Studio-Théâtre
de Vitry

"Au-delà de Jarry et de Rimbaud, nombreux sont les écrivains serbo-croates qui auraient pu nous initier au dépaysement nécessaire de la littérature centre-européenne contemporaine. Chez eux, en effet, on aurait pu apprendre que les jeux de la haine et de la nécessité sont plus inépuisables encore que les marivaudages qui nous sont plus coutumiers dès lors qu'il est question des «usages de l'homme». Issu de cette tradition, le scénariste et écrivain Branimir Šćepanović, dont La Bouche pleine de terre est le troisième livre, est né en 1937 à Podgoritsa, quand l'Europe, vouée à ce que l'historien Peter Gay a appelé la «culture de la haine», était sur le point de se suicider une nouvelle fois. De la grande lignée de ces prédécesseurs issus de la Cacanie et adeptes de l'épopée, Šćepanović garde le sens épique, même s'il est moins tenté qu'eux par le grand roman en prose et plus enclin à renouer avec la vigueur rustre et primitive des chants homériques.
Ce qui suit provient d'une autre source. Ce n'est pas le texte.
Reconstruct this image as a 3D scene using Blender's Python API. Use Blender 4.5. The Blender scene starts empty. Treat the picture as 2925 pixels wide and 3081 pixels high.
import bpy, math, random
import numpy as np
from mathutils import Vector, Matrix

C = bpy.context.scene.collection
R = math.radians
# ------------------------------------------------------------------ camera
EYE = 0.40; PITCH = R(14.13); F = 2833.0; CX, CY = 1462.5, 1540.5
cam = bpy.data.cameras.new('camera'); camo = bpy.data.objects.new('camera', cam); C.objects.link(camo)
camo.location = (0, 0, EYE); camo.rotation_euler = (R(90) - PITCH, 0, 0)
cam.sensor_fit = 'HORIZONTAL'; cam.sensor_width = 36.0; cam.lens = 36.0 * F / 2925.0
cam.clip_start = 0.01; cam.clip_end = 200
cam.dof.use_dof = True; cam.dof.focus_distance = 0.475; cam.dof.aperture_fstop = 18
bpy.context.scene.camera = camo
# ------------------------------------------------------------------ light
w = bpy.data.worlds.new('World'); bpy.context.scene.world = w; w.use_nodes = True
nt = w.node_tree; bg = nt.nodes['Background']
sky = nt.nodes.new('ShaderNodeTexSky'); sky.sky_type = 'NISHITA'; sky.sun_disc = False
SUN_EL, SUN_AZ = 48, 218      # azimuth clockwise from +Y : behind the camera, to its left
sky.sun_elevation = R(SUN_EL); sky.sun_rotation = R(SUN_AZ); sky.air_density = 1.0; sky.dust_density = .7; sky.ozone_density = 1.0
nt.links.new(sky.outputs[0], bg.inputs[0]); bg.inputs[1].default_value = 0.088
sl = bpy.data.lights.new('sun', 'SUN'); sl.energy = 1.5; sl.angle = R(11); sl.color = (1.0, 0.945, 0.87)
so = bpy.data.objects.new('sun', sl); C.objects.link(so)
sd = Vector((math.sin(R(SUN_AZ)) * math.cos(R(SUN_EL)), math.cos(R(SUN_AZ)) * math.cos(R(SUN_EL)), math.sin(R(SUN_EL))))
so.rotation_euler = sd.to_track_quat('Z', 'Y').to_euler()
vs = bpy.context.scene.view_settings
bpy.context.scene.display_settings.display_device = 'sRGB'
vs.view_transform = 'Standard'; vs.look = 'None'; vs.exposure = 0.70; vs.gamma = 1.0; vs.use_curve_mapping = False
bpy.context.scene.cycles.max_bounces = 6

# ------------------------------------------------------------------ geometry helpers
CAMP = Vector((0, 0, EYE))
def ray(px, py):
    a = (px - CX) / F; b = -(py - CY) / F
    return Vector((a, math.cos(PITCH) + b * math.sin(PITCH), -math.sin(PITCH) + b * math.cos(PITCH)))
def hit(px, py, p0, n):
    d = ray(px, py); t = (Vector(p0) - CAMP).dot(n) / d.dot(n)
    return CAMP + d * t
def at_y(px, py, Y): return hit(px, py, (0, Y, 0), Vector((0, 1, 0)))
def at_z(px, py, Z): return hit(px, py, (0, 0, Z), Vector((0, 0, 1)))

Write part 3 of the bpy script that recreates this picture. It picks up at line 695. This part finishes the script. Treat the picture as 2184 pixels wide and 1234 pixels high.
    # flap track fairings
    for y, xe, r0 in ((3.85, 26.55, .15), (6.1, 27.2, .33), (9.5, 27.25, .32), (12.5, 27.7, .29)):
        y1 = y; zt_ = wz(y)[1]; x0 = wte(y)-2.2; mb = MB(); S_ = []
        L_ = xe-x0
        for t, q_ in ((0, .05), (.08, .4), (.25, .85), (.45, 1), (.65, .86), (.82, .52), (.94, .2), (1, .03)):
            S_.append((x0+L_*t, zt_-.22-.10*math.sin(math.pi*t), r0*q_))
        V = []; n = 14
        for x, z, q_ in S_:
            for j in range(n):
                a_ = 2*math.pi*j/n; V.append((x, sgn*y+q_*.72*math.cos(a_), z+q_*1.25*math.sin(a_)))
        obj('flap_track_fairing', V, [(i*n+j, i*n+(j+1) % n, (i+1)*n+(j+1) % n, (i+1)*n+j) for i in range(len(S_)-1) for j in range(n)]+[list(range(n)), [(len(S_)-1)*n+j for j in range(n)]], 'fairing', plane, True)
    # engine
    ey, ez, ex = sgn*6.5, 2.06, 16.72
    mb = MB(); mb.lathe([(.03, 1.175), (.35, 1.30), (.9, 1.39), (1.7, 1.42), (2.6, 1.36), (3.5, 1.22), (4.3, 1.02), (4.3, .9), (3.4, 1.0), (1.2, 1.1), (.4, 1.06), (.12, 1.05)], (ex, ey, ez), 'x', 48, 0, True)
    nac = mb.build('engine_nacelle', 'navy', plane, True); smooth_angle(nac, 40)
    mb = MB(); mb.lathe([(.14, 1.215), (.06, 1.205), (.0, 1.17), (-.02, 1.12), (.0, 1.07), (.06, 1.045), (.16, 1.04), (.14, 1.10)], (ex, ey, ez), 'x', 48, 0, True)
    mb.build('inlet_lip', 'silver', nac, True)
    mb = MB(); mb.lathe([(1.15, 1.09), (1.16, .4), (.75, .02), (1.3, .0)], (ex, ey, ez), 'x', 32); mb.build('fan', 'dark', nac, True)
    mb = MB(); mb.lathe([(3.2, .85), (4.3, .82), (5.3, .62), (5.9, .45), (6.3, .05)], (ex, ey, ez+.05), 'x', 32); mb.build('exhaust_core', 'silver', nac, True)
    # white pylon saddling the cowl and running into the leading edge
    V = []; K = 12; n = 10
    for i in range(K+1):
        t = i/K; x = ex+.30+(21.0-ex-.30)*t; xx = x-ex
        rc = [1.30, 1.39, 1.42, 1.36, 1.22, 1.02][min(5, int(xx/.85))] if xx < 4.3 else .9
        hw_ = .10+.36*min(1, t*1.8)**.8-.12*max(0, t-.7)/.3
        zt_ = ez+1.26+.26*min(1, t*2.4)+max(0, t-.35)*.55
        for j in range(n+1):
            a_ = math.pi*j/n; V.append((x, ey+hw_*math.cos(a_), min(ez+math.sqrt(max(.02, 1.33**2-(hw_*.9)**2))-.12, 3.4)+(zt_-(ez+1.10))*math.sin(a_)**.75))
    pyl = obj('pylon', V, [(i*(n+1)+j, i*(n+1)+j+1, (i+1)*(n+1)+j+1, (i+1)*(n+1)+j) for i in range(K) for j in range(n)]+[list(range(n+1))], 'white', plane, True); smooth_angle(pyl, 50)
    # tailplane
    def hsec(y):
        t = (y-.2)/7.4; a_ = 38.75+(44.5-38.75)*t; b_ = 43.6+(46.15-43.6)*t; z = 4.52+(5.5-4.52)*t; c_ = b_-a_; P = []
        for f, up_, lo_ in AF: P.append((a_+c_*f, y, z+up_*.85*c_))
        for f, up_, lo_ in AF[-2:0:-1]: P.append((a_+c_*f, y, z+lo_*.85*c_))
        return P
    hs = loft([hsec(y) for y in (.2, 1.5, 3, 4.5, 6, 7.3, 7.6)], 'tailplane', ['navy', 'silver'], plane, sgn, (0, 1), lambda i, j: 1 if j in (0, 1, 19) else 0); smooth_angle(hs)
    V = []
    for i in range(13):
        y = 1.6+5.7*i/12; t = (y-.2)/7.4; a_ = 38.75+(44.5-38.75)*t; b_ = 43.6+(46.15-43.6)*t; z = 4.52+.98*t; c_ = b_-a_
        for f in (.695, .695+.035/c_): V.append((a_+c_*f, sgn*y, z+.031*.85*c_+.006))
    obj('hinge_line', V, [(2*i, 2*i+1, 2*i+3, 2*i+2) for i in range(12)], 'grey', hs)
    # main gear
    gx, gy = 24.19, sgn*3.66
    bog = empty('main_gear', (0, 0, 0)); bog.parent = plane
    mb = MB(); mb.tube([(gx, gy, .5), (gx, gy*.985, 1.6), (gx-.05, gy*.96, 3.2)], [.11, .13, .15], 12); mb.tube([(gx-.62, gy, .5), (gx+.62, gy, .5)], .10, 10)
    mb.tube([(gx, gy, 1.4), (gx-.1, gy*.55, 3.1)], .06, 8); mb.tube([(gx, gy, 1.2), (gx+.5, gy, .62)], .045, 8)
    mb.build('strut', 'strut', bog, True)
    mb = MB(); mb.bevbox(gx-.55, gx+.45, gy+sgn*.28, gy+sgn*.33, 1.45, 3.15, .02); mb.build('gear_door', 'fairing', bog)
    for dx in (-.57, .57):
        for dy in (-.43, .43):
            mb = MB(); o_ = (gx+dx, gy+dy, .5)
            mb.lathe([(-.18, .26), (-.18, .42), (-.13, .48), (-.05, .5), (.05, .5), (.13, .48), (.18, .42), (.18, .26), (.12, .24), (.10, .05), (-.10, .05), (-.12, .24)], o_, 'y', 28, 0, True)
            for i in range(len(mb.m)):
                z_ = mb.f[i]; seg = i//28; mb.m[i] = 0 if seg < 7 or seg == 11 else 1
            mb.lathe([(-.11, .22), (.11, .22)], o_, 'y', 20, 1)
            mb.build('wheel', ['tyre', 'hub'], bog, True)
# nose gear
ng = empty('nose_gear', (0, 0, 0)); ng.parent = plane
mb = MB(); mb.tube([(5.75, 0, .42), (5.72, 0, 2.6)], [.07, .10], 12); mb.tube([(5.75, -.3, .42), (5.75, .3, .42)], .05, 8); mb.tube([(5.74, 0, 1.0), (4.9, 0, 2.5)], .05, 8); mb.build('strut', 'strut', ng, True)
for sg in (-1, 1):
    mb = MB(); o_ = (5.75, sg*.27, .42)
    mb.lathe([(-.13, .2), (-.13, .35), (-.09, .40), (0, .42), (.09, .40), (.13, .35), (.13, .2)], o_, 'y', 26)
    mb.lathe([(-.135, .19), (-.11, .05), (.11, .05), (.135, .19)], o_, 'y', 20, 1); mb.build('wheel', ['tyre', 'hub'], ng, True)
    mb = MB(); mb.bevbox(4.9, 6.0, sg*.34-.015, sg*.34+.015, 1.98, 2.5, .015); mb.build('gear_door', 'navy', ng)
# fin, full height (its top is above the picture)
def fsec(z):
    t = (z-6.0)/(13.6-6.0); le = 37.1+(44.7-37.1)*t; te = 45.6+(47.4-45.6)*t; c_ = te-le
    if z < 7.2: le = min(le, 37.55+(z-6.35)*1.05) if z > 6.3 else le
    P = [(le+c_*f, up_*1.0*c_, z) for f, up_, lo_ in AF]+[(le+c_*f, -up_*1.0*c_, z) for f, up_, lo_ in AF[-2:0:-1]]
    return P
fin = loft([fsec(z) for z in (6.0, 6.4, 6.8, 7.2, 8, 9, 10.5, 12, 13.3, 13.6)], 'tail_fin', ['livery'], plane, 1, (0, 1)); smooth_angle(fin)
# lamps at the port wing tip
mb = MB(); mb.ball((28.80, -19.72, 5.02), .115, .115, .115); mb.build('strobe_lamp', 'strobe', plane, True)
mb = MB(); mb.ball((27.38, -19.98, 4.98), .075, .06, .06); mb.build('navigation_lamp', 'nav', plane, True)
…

Car c'est à cette aune qu'il faut mesurer l'entreprise littéraire, déjà presque légendaire, de Šćepanović.
Contemporain du malheur serbe, comme on a accoutumé de parler du malheur russe, il est un adepte du " local sans les murs ", qui a nom l'universel. Les tropismes de fuite et les désirs de mort qui sont au cœur de la tragédie grecque se retrouvent pareillement au cœur de ses romans et nouvelles. Si La bouche pleine de terre, avec ses airs de parabole judéo-chrétienne est une œuvre de la maturité, c’est bien parce que ses thèmes et sa facture se retrouvent dans toute son œuvre. A chaque fois, dans ses nouvelles et ses scénarios, l'écrivain serbo-croate décline les thèmes éternels de la fuite, de la mort volontaire, mais aussi du salut. "

Pierre-Emmanuel Dauzat

Dès 1961, il écrit scénarios et romans mais rapidement, il s’épanouit dans l’écriture de récits courts. La mort de Monsieur Golouja, Le Rachat et La Honte sont les nouvelles marquantes qui font sa réputation.
La Bouche pleine de terre, traduite par Jean Descat est publiée en langue française en 1974 aux Éditions L'Âge d'Homme. Cette traduction connait un vif succès dès sa parution.
Ce récit traverse le temps et a déjà conquis des générations de lecteurs. Réédité en France jusqu’en 2008, ce texte est considéré aujourd'hui comme un classique de la littérature serbe. Ce sont les éditions Tusitala qui réédite le texte en janvier 2019.